I guess the build script could install the kernel for the current project?

You mean to create ~/.local/share/jupyter/kernels/julia-$PROJECT_ID-1.1 (and alike in non-*nix)? But how do you determine $PROJECT_ID? Maybe the sha1 of the path to Project.toml or something?

Actually, I think it’s better to discourage people for installing IJulia to non-default project. We have stackable LOAD_PATH so I don’t think you need to install IJulia in each project for most of the cases (though I’m not super sure).

Thanks @essenciary! I have just been bit by the exact same problem you described here.

My Julia 1.6.2 kernel kept failing to load on my new Jupyter installation as well. I was unable to figure out the cause until I read this thread.

Typical setup (AFAIK)

To get Jupyter running, I did what I assume most people would given IJulia’s README.md file.

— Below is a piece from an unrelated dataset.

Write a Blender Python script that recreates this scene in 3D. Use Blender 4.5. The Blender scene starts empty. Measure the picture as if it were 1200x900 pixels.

I let “IJulia create and manage its own Python/Jupyter installation” (quote from https://github.com/JuliaLang/IJulia.jl/blob/master/README.md):

using IJulia
notebook()

What was atypical in my setup

I’m getting more proficient with environments now, so I never added IJulia to the v1.6 (default) environment for Julia v1.6.1.

  • Instead, I created a project/environment called “EnvJupyter” that I use for the sole purpose of launching Jupyter notebooks from a “clean” environment.
  • The intent was to limit EnvJupyter to only have essential (known) packages when the Jupyter notebook server is launched.
  • So I added only IJulia and Revise to this EnvJupyter environment.

Surprising result

  • I was really surprised to see that my Julia kernel kept failing to load in this clean environment.

Suggestions regarding custom kernel specs

  • Sadly, I don’t fully appreciate the suggestions given above by @stevengj & @tkf regarding custom kernel specifications (I would need to play around with this feature to get a better feel).

But, from what I can tell:

  • It looks like they are customizations allowing users to overwrite the default behaviour, which is to initialize kernels with the default v1.6 environment (or whatever version of Julia you are using).

What I would expect

Maybe this is just me, but I would have expected there to be a little blurb on the IJulia/README.md file explaining that,

by default:

  • Kernels are initialized from Julia’s default (ex: v1.6) release-dependent environment, and that IJulia had to be added to that environment for Kernels to be initialized.

otherwise:

At the moment, the README.md file does point to the steps for specifying custom kernels, but does not really explain how it relates to the default behaviour. My guess is that users are expected to piece together this concept from the “custom kernel” section and the installation section of the docs.

Then again, I suppose this might all just be my tendency to “do things the wrong way”.